◆ WHAT YOU SHOULD DO ◆
Transcribe the material verbatim in full; the pictures do not belong in the copy.

◆ DATASET CONTENT ◆
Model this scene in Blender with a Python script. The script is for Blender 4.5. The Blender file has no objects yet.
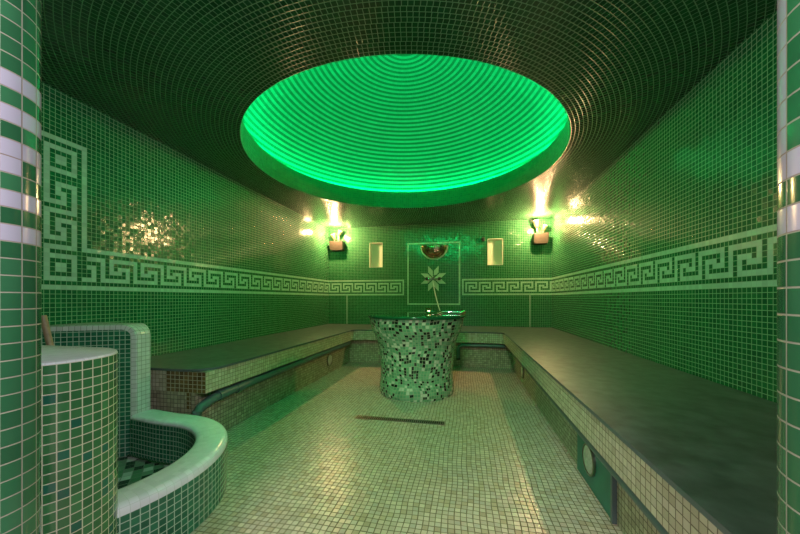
import bpy, bmesh, math, random
from mathutils import Vector, Matrix
random.seed(7)
PI = math.pi
sc = bpy.context.scene
COL = sc.collection
T = 0.025                      # one mosaic tile
XL, XR, YB, YF = -2.22, 1.23, 4.98, 0.345
ZC = 2.04                      # ceiling
CX, CY = -0.522, 2.76           # dome axis
LIPR = 1.29
BT = 0.46                      # bench top

# ------------------------------------------------------------------ materials
def newmat(name):
    m = bpy.data.materials.new(name); m.use_nodes = True
    nt = m.node_tree; nt.nodes.clear()
    out = nt.nodes.new('ShaderNodeOutputMaterial')
    b = nt.nodes.new('ShaderNodeBsdfPrincipled')
    nt.links.new(b.outputs[0], out.inputs[0])
    return m, nt, b
def plain(name, col, rough=.4, metal=0., bump=0., bscale=40, emit=None, estr=0., vary=0.):
    m, nt, b = newmat(name)
    b.inputs['Base Color'].default_value = (*col, 1)
    b.inputs['Roughness'].default_value = rough
    b.inputs['Metallic'].default_value = metal
    if emit:
        b.inputs['Emission Color'].default_value = (*emit, 1)
        b.inputs['Emission Strength'].default_value = estr
    if bump or vary:
        tc = nt.nodes.new('ShaderNodeTexCoord'); n = nt.nodes.new('ShaderNodeTexNoise')
        n.inputs['Scale'].default_value = bscale; n.inputs['Detail'].default_value = 5
        nt.links.new(tc.outputs['Object'], n.inputs['Vector'])
        if bump:
            bp = nt.nodes.new('ShaderNodeBump'); bp.inputs['Strength'].default_value = bump
            bp.inputs['Distance'].default_value = .003
            nt.links.new(n.outputs['Fac'], bp.inputs['Height']); nt.links.new(bp.outputs[0], b.inputs['Normal'])
        if vary:
            r = nt.nodes.new('ShaderNodeValToRGB')
            r.color_ramp.elements[0].position = .3; r.color_ramp.elements[1].position = .7
            r.color_ramp.elements[0].color = (*[c*(1-vary) for c in col], 1)
            r.color_ramp.elements[1].color = (*[min(1, c*(1+vary)) for c in col], 1)
            nt.links.new(n.outputs['Fac'], r.inputs[0]); nt.links.new(r.outputs[0], b.inputs['Base Color'])
    return m
def tiled(name, cols, grout, gw=.07, jit=.03, rough=.14, groutrough=.7, polar=False, bump=.35, warp=0., spread=.18, irr=0.):
    """mosaic: UV is in tile units (or polar about the object origin); cols = [(colour, weight)]"""
    m, nt, b = newmat(name)
    N = nt.nodes.new; L = nt.links.new
    def mth(op, a, c=None, d=None):
        n = N('ShaderNodeMath'); n.operation = op
        for i, v in enumerate((a, c, d)):
            if v is None: continue
            if isinstance(v, (int, float)): n.inputs[i].default_value = v
            else: L(v, n.inputs[i])
        return n.outputs[0]
    tc = N('ShaderNodeTexCoord'); sp = N('ShaderNodeSeparateXYZ')
    if polar:
        L(tc.outputs['Object'], sp.inputs[0])
        x, y = sp.outputs[0], sp.outputs[1]
        r = mth('SQRT', mth('ADD', mth('MULTIPLY', x, x), mth('MULTIPLY', y, y)))
        v = mth('DIVIDE', mth('SUBTRACT', r, LIPR), T)
        ring = mth('FLOOR', v)
        cnt = mth('FLOOR', mth('MULTIPLY', mth('ADD', mth('MULTIPLY', ring, T), LIPR), 2*PI/T))
        ang = mth('DIVIDE', mth('ARCTAN2', y, x), 2*PI)
        u = mth('ADD', mth('MULTIPLY', ang, cnt), mth('MULTIPLY', ring, .37))
        u = mth('ADD', u, 2000)
    else:
        src = tc.outputs['UV']
        if warp:
            nz = N('ShaderNodeTexNoise'); nz.inputs['Scale'].default_value = .09; nz.inputs['Detail'].default_value = 1
            L(src, nz.inputs['Vector'])
            vm = N('ShaderNodeVectorMath'); vm.operation = 'MULTIPLY_ADD'
            vm.inputs[1].default_value = (warp, warp, 0)
            L(nz.outputs['Color'], vm.inputs[0]); L(src, vm.inputs[2]); src = vm.outputs[0]
        L(src, sp.inputs[0]); u, v = sp.outputs[0], sp.outputs[1]
    fu0, fv0 = mth('FLOOR', u), mth('FLOOR', v)
    cb = N('ShaderNodeCombineXYZ'); L(fu0, cb.inputs[0]); L(fv0, cb.inputs[1])
    wn = N('ShaderNodeTexWhiteNoise'); wn.noise_dimensions = '3D'; L(cb.outputs[0], wn.inputs['Vector'])
    ws = N('ShaderNodeSeparateColor'); L(wn.outputs['Color'], ws.inputs[0])
    fu, fv = mth('SUBTRACT', u, fu0), mth('SUBTRACT', v, fv0)
    if irr:   # slightly uneven joints
        fu = mth('ADD', fu, mth('MULTIPLY', mth('SUBTRACT', ws.outputs[0], .5), irr))
        fv = mth('ADD', fv, mth('MULTIPLY', mth('SUBTRACT', ws.outputs[2], .5), irr))
    du = mth('SUBTRACT', .5, mth('ABSOLUTE', mth('SUBTRACT', fu, .5)))
    dv = mth('SUBTRACT', .5, mth('ABSOLUTE', mth('SUBTRACT', fv, .5)))
    d = mth('MINIMUM', du, dv)
    mr = N('ShaderNodeMapRange'); mr.inputs['From Min'].default_value = gw*.8; mr.inputs['From Max'].default_value = gw*1.25
    L(d, mr.inputs['Value']); mask = mr.outputs[0]
    ramp = N('ShaderNodeValToRGB'); ramp.color_ramp.interpolation = 'CONSTANT'
    tot = sum(w for _, w in cols); acc = 0
    for i, (c, w) in enumerate(cols):
        e = ramp.color_ramp.elements[0] if i == 0 else (ramp.color_ramp.elements[1] if i == 1 else ramp.color_ramp.elements.new(acc/tot))
        e.position = acc/tot; e.color = (*c, 1); acc += w
    if len(cols) == 1: ramp.color_ramp.elements[1].color = (*cols[0][0], 1)
    L(wn.outputs['Value'], ramp.inputs[0])
    hs = N('ShaderNodeHueSaturation')
    L(mth('ADD', mth('MULTIPLY', ws.outputs[1], spread*2), 1-spread), hs.inputs['Value']); L(ramp.outputs[0], hs.inputs['Color'])
    # large soft blotches: different batches of tile
    mix = N('ShaderNodeMix'); mix.data_type = 'RGBA'
    L(mask, mix.inputs[0]); mix.inputs[6].default_value = (*grout, 1); L(hs.outputs[0], mix.inputs[7])
    L(mix.outputs[2], b.inputs['Base Color'])
    L(mth('ADD', groutrough, mth('MULTIPLY', mask, rough-groutrough)), b.inputs['Roughness'])
    # every tile is set at a slightly different tilt
    geo = N('ShaderNodeNewGeometry')
    sub = N('ShaderNodeVectorMath'); sub.operation = 'SUBTRACT'; L(wn.outputs['Color'], sub.inputs[0]); sub.inputs[1].default_value = (.5, .5, .5)
    sc_ = N('ShaderNodeVectorMath'); sc_.operation = 'SCALE'; L(sub.outputs[0], sc_.inputs[0]); sc_.inputs['Scale'].default_value = jit*2
    ad = N('ShaderNodeVectorMath'); ad.operation = 'ADD'; L(geo.outputs['Normal'], ad.inputs[0]); L(sc_.outputs[0], ad.inputs[1])
    nm = N('ShaderNodeVectorMath'); nm.operation = 'NORMALIZE'; L(ad.outputs[0], nm.inputs[0])
    bp = N('ShaderNodeBump'); bp.inputs['Strength'].default_value = bump; bp.inputs['Distance'].default_value = .002
    L(mask, bp.inputs['Height']); L(nm.outputs[0], bp.inputs['Normal'])
    L(bp.outputs[0], b.inputs['Normal'])
    return m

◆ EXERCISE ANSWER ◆
Model this scene in Blender with a Python script. The script is for Blender 4.5. The Blender file has no objects yet.
import bpy, bmesh, math, random
from mathutils import Vector, Matrix
random.seed(7)
PI = math.pi
sc = bpy.context.scene
COL = sc.collection
T = 0.025                      # one mosaic tile
XL, XR, YB, YF = -2.22, 1.23, 4.98, 0.345
ZC = 2.04                      # ceiling
CX, CY = -0.522, 2.76           # dome axis
LIPR = 1.29
BT = 0.46                      # bench top

# ------------------------------------------------------------------ materials
def newmat(name):
    m = bpy.data.materials.new(name); m.use_nodes = True
    nt = m.node_tree; nt.nodes.clear()
    out = nt.nodes.new('ShaderNodeOutputMaterial')
    b = nt.nodes.new('ShaderNodeBsdfPrincipled')
    nt.links.new(b.outputs[0], out.inputs[0])
    return m, nt, b
def plain(name, col, rough=.4, metal=0., bump=0., bscale=40, emit=None, estr=0., vary=0.):
    m, nt, b = newmat(name)
    b.inputs['Base Color'].default_value = (*col, 1)
    b.inputs['Roughness'].default_value = rough
    b.inputs['Metallic'].default_value = metal
    if emit:
        b.inputs['Emission Color'].default_value = (*emit, 1)
        b.inputs['Emission Strength'].default_value = estr
    if bump or vary:
        tc = nt.nodes.new('ShaderNodeTexCoord'); n = nt.nodes.new('ShaderNodeTexNoise')
        n.inputs['Scale'].default_value = bscale; n.inputs['Detail'].default_value = 5
        nt.links.new(tc.outputs['Object'], n.inputs['Vector'])
        if bump:
            bp = nt.nodes.new('ShaderNodeBump'); bp.inputs['Strength'].default_value = bump
            bp.inputs['Distance'].default_value = .003
            nt.links.new(n.outputs['Fac'], bp.inputs['Height']); nt.links.new(bp.outputs[0], b.inputs['Normal'])
        if vary:
            r = nt.nodes.new('ShaderNodeValToRGB')
            r.color_ramp.elements[0].position = .3; r.color_ramp.elements[1].position = .7
            r.color_ramp.elements[0].color = (*[c*(1-vary) for c in col], 1)
            r.color_ramp.elements[1].color = (*[min(1, c*(1+vary)) for c in col], 1)
            nt.links.new(n.outputs['Fac'], r.inputs[0]); nt.links.new(r.outputs[0], b.inputs['Base Color'])
    return m
def tiled(name, cols, grout, gw=.07, jit=.03, rough=.14, groutrough=.7, polar=False, bump=.35, warp=0., spread=.18, irr=0.):
    """mosaic: UV is in tile units (or polar about the object origin); cols = [(colour, weight)]"""
    m, nt, b = newmat(name)
    N = nt.nodes.new; L = nt.links.new
    def mth(op, a, c=None, d=None):
        n = N('ShaderNodeMath'); n.operation = op
        for i, v in enumerate((a, c, d)):
            if v is None: continue
            if isinstance(v, (int, float)): n.inputs[i].default_value = v
            else: L(v, n.inputs[i])
        return n.outputs[0]
    tc = N('ShaderNodeTexCoord'); sp = N('ShaderNodeSeparateXYZ')
    if polar:
        L(tc.outputs['Object'], sp.inputs[0])
        x, y = sp.outputs[0], sp.outputs[1]
        r = mth('SQRT', mth('ADD', mth('MULTIPLY', x, x), mth('MULTIPLY', y, y)))
        v = mth('DIVIDE', mth('SUBTRACT', r, LIPR), T)
        ring = mth('FLOOR', v)
        cnt = mth('FLOOR', mth('MULTIPLY', mth('ADD', mth('MULTIPLY', ring, T), LIPR), 2*PI/T))
        ang = mth('DIVIDE', mth('ARCTAN2', y, x), 2*PI)
        u = mth('ADD', mth('MULTIPLY', ang, cnt), mth('MULTIPLY', ring, .37))
        u = mth('ADD', u, 2000)
    else:
        src = tc.outputs['UV']
        if warp:
            nz = N('ShaderNodeTexNoise'); nz.inputs['Scale'].default_value = .09; nz.inputs['Detail'].default_value = 1
            L(src, nz.inputs['Vector'])
            vm = N('ShaderNodeVectorMath'); vm.operation = 'MULTIPLY_ADD'
            vm.inputs[1].default_value = (warp, warp, 0)
            L(nz.outputs['Color'], vm.inputs[0]); L(src, vm.inputs[2]); src = vm.outputs[0]
        L(src, sp.inputs[0]); u, v = sp.outputs[0], sp.outputs[1]
    fu0, fv0 = mth('FLOOR', u), mth('FLOOR', v)
    cb = N('ShaderNodeCombineXYZ'); L(fu0, cb.inputs[0]); L(fv0, cb.inputs[1])
    wn = N('ShaderNodeTexWhiteNoise'); wn.noise_dimensions = '3D'; L(cb.outputs[0], wn.inputs['Vector'])
    ws = N('ShaderNodeSeparateColor'); L(wn.outputs['Color'], ws.inputs[0])
    fu, fv = mth('SUBTRACT', u, fu0), mth('SUBTRACT', v, fv0)
    if irr:   # slightly uneven joints
        fu = mth('ADD', fu, mth('MULTIPLY', mth('SUBTRACT', ws.outputs[0], .5), irr))
        fv = mth('ADD', fv, mth('MULTIPLY', mth('SUBTRACT', ws.outputs[2], .5), irr))
    du = mth('SUBTRACT', .5, mth('ABSOLUTE', mth('SUBTRACT', fu, .5)))
    dv = mth('SUBTRACT', .5, mth('ABSOLUTE', mth('SUBTRACT', fv, .5)))
    d = mth('MINIMUM', du, dv)
    mr = N('ShaderNodeMapRange'); mr.inputs['From Min'].default_value = gw*.8; mr.inputs['From Max'].default_value = gw*1.25
    L(d, mr.inputs['Value']); mask = mr.outputs[0]
    ramp = N('ShaderNodeValToRGB'); ramp.color_ramp.interpolation = 'CONSTANT'
    tot = sum(w for _, w in cols); acc = 0
    for i, (c, w) in enumerate(cols):
        e = ramp.color_ramp.elements[0] if i == 0 else (ramp.color_ramp.elements[1] if i == 1 else ramp.color_ramp.elements.new(acc/tot))
        e.position = acc/tot; e.color = (*c, 1); acc += w
    if len(cols) == 1: ramp.color_ramp.elements[1].color = (*cols[0][0], 1)
    L(wn.outputs['Value'], ramp.inputs[0])
    hs = N('ShaderNodeHueSaturation')
    L(mth('ADD', mth('MULTIPLY', ws.outputs[1], spread*2), 1-spread), hs.inputs['Value']); L(ramp.outputs[0], hs.inputs['Color'])
    # large soft blotches: different batches of tile
    mix = N('ShaderNodeMix'); mix.data_type = 'RGBA'
    L(mask, mix.inputs[0]); mix.inputs[6].default_value = (*grout, 1); L(hs.outputs[0], mix.inputs[7])
    L(mix.outputs[2], b.inputs['Base Color'])
    L(mth('ADD', groutrough, mth('MULTIPLY', mask, rough-groutrough)), b.inputs['Roughness'])
    # every tile is set at a slightly different tilt
    geo = N('ShaderNodeNewGeometry')
    sub = N('ShaderNodeVectorMath'); sub.operation = 'SUBTRACT'; L(wn.outputs['Color'], sub.inputs[0]); sub.inputs[1].default_value = (.5, .5, .5)
    sc_ = N('ShaderNodeVectorMath'); sc_.operation = 'SCALE'; L(sub.outputs[0], sc_.inputs[0]); sc_.inputs['Scale'].default_value = jit*2
    ad = N('ShaderNodeVectorMath'); ad.operation = 'ADD'; L(geo.outputs['Normal'], ad.inputs[0]); L(sc_.outputs[0], ad.inputs[1])
    nm = N('ShaderNodeVectorMath'); nm.operation = 'NORMALIZE'; L(ad.outputs[0], nm.inputs[0])
    bp = N('ShaderNodeBump'); bp.inputs['Strength'].default_value = bump; bp.inputs['Distance'].default_value = .002
    L(mask, bp.inputs['Height']); L(nm.outputs[0], bp.inputs['Normal'])
    L(bp.outputs[0], b.inputs['Normal'])
    return m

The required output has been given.